Askerler gözaltına aldı
İHD Diyarbakır Şubesi Kayıp ve Faili Meçhul Cinayetleri Araştırma Komisyonu üyesi Derya Yıldırım ise söz alarak kaybedilen Mehmet Şirin Bayram’ın akıbetini anlatan metni okudu. 1994 yılında Bayram ailesinin yaşadığı köy olan Demirli Köyü’nde devletin köylüler üzerinde ciddi baskılar oluşturduğunu ve köylüleri sürekli korucu olmakla zorladığını kaydeden Yıldırım, köylülerin koruculuğu kabul etmemesinden sonra köyün yıkıldığını ve köylülerin göçerttiğini belirtti. Buna rağmen Bayram ailesinin köyden göç etmediğini ifade eden Yıldırım, 1996 yılında Şirin Bayram’ın akrabası olan Ramazan Tekin’i ziyarete gittiğini ve o gün askerler tarafından gözaltına alındığını aktardı. Yıldırım yaşanan olaya ilişkin şunları kaydetti: “Mehmet Şirin Bayram, yoluna devam etmedi, sık sık yaşanan operasyonlardan dolayı gece tehlike arz edebilir diye Bîra Zeyna’ya ertesi sabah gideceğini düşünerek akrabası olan Ramazan Tekin’in evine misafir olarak kalmaya karar verir. O gece saat 11-12 civarında Kulp Korucuları ve Askerlerin yaptıkları ev baskınında ev sahibi olan Ramazan Tekin ve misafir olan Şirin Bayram gözaltına alınır.

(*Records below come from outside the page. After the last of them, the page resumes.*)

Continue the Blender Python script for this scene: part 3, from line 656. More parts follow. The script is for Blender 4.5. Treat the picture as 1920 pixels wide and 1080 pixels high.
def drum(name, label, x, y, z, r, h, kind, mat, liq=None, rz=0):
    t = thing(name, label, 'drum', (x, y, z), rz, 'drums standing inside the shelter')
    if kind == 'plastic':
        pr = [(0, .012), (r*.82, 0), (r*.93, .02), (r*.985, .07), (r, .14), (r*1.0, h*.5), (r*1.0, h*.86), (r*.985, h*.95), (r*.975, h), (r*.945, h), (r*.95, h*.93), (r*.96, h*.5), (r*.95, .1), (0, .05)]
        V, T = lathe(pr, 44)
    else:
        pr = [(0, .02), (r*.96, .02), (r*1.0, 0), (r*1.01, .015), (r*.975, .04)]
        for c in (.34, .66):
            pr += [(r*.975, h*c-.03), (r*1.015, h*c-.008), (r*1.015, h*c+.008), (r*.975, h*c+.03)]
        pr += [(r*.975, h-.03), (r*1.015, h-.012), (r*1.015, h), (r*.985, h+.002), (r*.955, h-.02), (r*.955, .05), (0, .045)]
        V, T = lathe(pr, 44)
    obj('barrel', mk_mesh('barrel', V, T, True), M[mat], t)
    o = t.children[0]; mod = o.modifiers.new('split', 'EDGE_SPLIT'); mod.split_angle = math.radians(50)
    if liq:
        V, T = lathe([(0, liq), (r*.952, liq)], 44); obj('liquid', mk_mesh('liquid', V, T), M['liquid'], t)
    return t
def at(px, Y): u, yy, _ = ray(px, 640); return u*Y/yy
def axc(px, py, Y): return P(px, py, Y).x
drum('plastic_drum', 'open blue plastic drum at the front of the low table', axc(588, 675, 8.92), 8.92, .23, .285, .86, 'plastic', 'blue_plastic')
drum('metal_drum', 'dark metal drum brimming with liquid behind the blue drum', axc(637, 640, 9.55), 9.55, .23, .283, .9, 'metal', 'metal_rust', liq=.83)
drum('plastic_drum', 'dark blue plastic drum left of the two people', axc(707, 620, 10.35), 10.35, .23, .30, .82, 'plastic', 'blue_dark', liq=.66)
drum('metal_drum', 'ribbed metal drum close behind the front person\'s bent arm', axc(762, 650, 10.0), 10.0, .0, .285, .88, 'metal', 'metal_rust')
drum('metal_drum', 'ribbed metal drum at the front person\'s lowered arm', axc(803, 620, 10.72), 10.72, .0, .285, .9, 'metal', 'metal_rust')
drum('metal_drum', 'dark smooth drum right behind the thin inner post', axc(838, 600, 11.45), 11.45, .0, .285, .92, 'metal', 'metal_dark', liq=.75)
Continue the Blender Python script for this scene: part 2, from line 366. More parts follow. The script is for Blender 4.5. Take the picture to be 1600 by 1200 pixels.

Bayram ailesine ulaşmak istedi
Ramazan Tekin ve Şirin Bayram’ın gözaltına alındığı esnada ev sahibi Hazal Tekin (Ramazan Tekin’in eşi), Fettah ve Cumali isimli iki korucuyu tanıdığını söyler. Aynı günün sabahında Hazal Tekin, Şirin Bayram’ın amcası olan İhsan Bayram’ı haberdar etmek üzere saat 07.00 gibi Bîra Zeyna mezrasına giderek Şirin’in amcasına Kulp korucularının ve askerlerin Şirin ve Ramazan’ı gözaltına aldıklarını haber verir. İhsan Bayram Kulp Karakolu’na giderek gözaltındaki Şirin Bayram için tanıdığı koruculardan korucubaşı Hüseyin ve Mustafa Bulut’tan Şirin Bayram hakkında bilgi vermelerini ister, Mustafa Bulut amcasına İhsan Bayram’a burada kalıp kendisinden haber beklemesi gerektiğini söyler, ertesi gün öğlen saatlerinde Mustafa Bulut (korucubaşı) İhsan Bayram’a ulaşarak Şirin’in Kulp Karakolu’nda olduğunu onu gördüğünü, onunla konuştuğunu ve Şirin’in gözlerinin bağlı olduğunu belirtir.”
Bir daha haber alınmadı
Korucubaşı Mustafa Bulut’un daha sonra Kulp Karakolu’na çağrılarak Şirin Bayram’ı görmediğini söylemesi için baskı uyguladığını ifade eden Yıldırım, o günden sonra Şirin Bayram’dan haber alınamadığını belirtir.
Batman
İHD Batman Şubesi ile kayıp yakınları da Gülistan Caddesi İnsan Hakları Anıtı önünde eylemlerinin 501’inci haftasında buluştu. İHD ve kayıp yakınları eylemine “Kayıplar bulunsun failler yargılansın” pankartı taşıdı. Kayıp yakınları ve İHD yöneticilerinin katıldığı eylemde kayıplara ait fotoğraflar taşındı. Bu hafta 21 Ekim 1993 yıllında Batman’ın Yeşiltepe Mahallesi’nde gözaltına alınan ve bir daha kendisinden haber alınamayan Yılmaz Gümüş’ün kayıp hikayesi anlatıldı.